(Scene script records)

* * * * * * *

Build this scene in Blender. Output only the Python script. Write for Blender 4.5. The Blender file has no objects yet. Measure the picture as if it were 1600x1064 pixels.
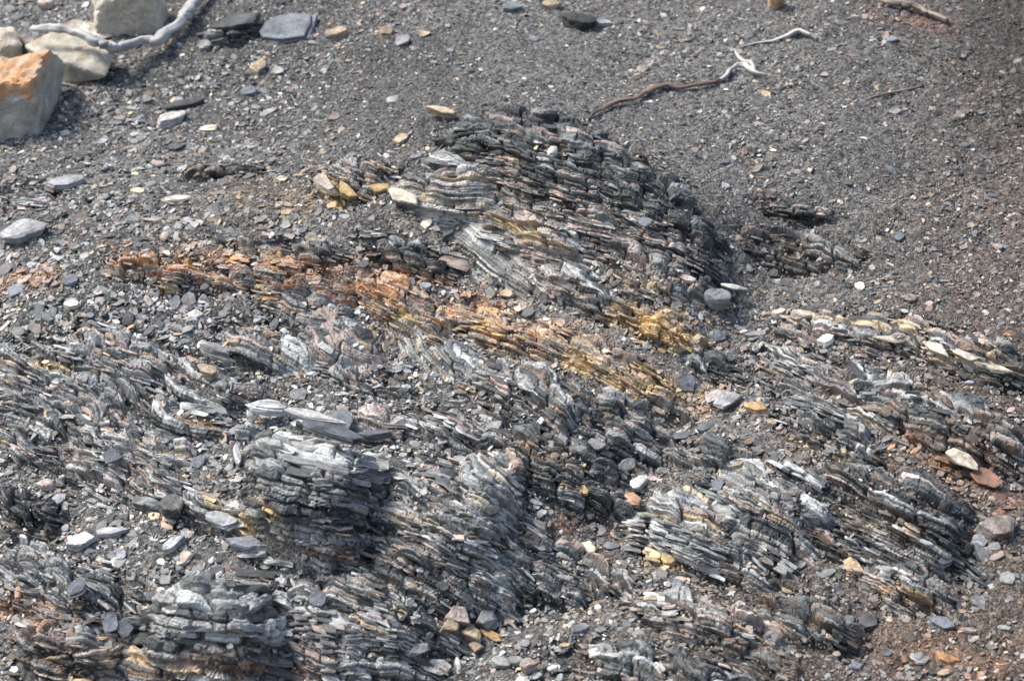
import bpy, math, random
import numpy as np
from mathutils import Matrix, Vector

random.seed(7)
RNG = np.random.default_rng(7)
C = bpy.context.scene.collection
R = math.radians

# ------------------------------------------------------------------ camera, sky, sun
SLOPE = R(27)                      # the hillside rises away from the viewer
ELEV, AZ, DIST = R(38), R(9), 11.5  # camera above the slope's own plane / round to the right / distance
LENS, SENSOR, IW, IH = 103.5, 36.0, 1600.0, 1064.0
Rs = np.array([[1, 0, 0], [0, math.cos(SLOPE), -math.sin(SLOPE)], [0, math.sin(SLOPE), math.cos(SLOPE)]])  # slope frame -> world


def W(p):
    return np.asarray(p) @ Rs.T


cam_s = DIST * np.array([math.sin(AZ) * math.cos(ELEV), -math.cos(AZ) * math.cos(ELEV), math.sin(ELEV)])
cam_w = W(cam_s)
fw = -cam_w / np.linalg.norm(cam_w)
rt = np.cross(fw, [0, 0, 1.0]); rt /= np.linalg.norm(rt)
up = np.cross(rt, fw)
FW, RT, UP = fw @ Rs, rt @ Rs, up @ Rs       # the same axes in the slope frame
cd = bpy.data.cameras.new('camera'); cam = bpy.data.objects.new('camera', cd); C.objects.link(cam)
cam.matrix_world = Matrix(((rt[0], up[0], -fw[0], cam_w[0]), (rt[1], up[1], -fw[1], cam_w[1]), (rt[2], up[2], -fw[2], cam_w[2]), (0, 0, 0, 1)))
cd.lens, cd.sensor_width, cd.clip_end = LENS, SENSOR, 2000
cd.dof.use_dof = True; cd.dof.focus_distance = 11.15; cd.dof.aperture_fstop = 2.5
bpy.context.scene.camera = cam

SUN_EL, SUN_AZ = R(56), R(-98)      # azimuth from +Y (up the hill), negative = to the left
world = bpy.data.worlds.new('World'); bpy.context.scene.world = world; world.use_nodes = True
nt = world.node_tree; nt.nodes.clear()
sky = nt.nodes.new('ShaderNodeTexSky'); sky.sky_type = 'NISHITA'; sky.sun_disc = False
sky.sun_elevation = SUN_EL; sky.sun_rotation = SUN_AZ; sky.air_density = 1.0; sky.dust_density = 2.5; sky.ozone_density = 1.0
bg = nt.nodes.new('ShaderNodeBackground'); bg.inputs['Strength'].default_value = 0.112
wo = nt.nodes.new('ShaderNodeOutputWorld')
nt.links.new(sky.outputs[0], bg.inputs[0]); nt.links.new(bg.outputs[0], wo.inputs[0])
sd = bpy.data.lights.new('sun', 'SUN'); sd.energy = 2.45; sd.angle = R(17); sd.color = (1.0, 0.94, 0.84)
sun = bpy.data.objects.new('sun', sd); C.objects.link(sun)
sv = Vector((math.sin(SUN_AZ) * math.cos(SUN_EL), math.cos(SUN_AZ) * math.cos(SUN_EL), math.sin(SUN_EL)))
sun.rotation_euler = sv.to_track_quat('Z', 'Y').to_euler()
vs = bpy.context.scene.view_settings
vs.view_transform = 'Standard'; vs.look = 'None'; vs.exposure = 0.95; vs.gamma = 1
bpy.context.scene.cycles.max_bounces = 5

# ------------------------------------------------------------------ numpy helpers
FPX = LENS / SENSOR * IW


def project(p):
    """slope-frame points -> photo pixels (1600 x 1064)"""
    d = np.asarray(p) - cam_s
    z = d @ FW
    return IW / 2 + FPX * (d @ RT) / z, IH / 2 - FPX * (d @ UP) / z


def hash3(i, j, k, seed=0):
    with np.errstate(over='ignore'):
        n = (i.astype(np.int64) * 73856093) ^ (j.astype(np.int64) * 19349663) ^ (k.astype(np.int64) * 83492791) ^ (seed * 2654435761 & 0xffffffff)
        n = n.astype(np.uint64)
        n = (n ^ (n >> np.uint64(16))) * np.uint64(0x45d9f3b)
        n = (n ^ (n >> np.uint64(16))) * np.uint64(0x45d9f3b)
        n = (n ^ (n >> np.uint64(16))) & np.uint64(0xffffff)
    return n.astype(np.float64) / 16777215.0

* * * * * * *

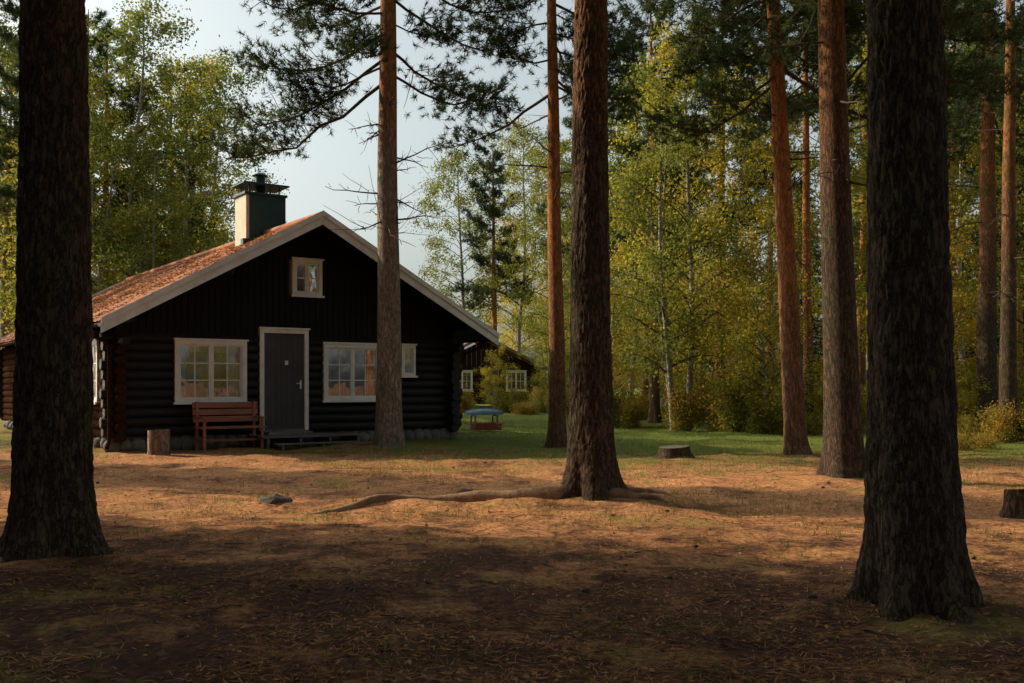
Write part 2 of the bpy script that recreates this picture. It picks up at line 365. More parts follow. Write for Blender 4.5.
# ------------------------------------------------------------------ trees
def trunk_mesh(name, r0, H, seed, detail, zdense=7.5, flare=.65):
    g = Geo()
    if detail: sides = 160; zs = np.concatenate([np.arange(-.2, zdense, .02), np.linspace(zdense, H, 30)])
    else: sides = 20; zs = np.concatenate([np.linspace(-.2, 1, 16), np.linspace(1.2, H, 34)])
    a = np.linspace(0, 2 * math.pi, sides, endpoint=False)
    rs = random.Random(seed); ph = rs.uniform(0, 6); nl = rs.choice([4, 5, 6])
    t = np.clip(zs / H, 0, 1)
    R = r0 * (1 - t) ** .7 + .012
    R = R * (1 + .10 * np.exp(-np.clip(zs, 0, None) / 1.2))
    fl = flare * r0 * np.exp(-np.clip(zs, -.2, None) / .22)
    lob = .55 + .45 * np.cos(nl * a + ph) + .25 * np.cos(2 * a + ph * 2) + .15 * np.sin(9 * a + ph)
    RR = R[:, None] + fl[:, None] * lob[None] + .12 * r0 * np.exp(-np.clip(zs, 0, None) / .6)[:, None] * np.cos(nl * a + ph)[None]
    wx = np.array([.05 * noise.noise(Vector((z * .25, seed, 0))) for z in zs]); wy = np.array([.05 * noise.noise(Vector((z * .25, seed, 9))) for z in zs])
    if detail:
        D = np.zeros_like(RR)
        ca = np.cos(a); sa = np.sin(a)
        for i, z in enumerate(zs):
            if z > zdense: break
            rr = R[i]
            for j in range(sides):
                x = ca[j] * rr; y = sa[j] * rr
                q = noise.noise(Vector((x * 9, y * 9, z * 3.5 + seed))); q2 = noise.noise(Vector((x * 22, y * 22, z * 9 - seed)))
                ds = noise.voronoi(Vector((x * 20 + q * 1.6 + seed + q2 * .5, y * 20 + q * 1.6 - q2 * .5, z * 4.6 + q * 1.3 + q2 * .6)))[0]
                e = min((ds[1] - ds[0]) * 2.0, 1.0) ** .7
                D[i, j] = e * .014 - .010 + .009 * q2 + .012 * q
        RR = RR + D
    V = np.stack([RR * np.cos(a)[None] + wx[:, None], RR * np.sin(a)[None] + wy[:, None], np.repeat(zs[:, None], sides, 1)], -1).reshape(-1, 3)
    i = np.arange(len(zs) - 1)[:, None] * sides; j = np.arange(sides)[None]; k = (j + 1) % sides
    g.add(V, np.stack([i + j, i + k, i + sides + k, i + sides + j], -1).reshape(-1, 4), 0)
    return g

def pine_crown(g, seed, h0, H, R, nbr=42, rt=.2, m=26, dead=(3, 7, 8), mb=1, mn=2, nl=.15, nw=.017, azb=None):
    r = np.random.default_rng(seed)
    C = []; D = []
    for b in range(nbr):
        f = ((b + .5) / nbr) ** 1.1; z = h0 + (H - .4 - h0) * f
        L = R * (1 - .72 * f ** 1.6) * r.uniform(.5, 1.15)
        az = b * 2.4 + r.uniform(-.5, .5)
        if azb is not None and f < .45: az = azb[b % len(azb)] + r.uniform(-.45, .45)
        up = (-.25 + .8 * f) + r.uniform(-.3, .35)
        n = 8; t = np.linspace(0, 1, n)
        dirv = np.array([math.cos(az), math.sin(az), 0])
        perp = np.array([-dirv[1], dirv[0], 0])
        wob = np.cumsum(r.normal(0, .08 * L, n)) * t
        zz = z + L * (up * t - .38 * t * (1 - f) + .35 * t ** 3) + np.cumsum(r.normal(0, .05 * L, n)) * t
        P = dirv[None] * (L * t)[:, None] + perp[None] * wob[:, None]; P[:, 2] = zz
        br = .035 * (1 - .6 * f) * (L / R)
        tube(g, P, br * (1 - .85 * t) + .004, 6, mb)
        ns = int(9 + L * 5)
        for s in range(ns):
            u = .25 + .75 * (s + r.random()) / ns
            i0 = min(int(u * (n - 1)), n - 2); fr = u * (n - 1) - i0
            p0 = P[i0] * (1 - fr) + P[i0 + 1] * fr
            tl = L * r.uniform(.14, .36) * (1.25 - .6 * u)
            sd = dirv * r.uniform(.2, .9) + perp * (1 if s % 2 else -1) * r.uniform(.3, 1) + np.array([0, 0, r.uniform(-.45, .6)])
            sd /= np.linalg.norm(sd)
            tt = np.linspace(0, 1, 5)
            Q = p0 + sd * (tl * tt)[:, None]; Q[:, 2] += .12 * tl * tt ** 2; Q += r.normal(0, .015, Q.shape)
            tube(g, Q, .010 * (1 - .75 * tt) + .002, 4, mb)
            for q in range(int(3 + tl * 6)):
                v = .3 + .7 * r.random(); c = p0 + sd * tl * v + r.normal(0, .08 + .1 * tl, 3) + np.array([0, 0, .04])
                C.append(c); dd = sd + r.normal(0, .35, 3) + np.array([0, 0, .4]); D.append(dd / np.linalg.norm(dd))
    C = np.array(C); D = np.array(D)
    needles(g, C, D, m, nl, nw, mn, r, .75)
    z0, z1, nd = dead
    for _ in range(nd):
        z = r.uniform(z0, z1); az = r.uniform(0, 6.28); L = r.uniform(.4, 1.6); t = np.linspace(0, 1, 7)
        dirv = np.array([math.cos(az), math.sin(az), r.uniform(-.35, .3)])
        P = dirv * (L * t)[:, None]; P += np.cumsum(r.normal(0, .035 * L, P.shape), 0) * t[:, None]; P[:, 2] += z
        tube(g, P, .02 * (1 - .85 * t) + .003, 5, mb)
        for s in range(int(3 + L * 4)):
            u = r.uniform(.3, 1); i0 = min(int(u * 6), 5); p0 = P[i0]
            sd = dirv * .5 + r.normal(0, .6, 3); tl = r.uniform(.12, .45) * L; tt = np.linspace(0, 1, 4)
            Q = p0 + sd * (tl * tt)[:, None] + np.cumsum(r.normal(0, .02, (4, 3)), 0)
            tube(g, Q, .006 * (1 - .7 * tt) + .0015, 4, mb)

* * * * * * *

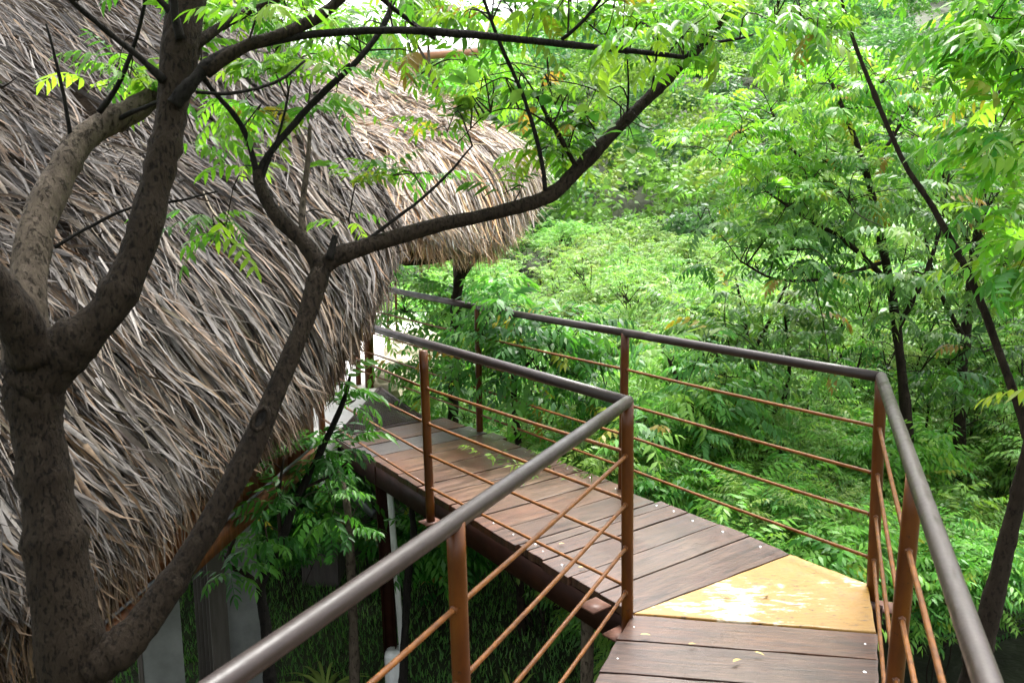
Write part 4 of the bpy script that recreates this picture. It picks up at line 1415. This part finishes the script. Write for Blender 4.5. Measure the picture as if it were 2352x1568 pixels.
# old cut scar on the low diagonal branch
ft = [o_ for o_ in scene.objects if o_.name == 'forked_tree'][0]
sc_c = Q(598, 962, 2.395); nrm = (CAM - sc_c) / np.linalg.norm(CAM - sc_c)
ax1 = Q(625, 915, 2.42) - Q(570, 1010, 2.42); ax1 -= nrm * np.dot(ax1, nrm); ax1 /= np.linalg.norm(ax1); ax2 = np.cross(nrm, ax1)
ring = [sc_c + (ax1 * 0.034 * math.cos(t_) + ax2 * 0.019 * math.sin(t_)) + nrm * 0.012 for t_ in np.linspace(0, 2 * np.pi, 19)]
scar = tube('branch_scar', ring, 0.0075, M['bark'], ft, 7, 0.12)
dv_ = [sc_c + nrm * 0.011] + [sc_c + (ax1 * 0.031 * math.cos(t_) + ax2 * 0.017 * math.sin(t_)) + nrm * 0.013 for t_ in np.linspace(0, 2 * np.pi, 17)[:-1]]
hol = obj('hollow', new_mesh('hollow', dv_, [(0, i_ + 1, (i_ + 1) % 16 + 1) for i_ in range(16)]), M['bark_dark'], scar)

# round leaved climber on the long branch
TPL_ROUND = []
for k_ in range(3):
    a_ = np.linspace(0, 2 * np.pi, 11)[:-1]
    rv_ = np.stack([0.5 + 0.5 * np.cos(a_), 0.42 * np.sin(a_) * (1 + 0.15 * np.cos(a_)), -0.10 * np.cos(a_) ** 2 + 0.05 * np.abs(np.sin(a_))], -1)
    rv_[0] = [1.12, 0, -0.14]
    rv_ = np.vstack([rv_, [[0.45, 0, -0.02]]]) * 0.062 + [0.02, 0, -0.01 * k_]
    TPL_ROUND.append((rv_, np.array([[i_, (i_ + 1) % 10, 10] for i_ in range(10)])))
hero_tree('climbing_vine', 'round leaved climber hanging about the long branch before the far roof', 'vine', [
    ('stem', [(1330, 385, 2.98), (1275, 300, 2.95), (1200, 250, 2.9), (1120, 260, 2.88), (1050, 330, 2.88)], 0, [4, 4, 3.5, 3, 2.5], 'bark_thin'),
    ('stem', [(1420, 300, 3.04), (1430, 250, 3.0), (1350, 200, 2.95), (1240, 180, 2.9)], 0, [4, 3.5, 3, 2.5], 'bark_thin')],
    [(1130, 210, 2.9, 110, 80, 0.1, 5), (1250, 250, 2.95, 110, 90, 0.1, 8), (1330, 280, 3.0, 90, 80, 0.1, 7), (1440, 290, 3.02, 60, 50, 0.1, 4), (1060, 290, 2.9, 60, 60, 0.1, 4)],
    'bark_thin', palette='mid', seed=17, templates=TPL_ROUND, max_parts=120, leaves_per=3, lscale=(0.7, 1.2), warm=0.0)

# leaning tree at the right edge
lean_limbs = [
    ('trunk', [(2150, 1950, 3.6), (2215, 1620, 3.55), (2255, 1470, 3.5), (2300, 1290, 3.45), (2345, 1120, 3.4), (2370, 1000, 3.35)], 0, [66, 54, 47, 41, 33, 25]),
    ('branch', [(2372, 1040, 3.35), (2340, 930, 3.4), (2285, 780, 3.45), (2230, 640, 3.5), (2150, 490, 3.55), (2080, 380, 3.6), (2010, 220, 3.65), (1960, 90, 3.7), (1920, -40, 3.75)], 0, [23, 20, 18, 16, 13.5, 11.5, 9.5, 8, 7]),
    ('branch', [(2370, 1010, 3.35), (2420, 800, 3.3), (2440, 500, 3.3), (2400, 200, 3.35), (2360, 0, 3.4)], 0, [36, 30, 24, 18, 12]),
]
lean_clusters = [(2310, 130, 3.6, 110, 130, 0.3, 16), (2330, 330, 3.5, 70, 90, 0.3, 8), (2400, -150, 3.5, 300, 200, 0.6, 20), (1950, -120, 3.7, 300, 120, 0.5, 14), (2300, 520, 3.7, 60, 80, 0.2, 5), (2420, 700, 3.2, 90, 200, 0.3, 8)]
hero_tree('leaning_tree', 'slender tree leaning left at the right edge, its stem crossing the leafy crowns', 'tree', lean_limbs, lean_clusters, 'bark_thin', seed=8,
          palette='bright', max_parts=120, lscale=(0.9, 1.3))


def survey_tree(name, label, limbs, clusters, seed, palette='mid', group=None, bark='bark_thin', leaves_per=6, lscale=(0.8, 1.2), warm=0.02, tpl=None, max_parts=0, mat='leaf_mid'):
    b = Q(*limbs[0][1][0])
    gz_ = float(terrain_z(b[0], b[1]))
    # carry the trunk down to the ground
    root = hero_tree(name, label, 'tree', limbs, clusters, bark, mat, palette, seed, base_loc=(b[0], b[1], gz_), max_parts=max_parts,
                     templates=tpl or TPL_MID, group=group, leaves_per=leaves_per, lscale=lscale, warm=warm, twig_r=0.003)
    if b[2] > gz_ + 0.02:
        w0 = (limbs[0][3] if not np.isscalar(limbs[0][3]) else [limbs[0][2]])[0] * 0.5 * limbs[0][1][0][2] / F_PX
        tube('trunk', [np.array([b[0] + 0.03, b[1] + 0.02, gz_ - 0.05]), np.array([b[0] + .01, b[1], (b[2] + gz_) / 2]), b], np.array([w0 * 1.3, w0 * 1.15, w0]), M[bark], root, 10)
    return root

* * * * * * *

* [What the task asks] Give again, word for word, only the lines starting at the line with "Build this scene" and ending at the line with "return np.asarray(p) @ Rs.T", keeping both end lines; pictures stay out.

* [Response to this exercise]
Build this scene in Blender. Output only the Python script. Write for Blender 4.5. The Blender file has no objects yet. Measure the picture as if it were 1600x1064 pixels.
import bpy, math, random
import numpy as np
from mathutils import Matrix, Vector

random.seed(7)
RNG = np.random.default_rng(7)
C = bpy.context.scene.collection
R = math.radians

# ------------------------------------------------------------------ camera, sky, sun
SLOPE = R(27)                      # the hillside rises away from the viewer
ELEV, AZ, DIST = R(38), R(9), 11.5  # camera above the slope's own plane / round to the right / distance
LENS, SENSOR, IW, IH = 103.5, 36.0, 1600.0, 1064.0
Rs = np.array([[1, 0, 0], [0, math.cos(SLOPE), -math.sin(SLOPE)], [0, math.sin(SLOPE), math.cos(SLOPE)]])  # slope frame -> world


def W(p):
    return np.asarray(p) @ Rs.T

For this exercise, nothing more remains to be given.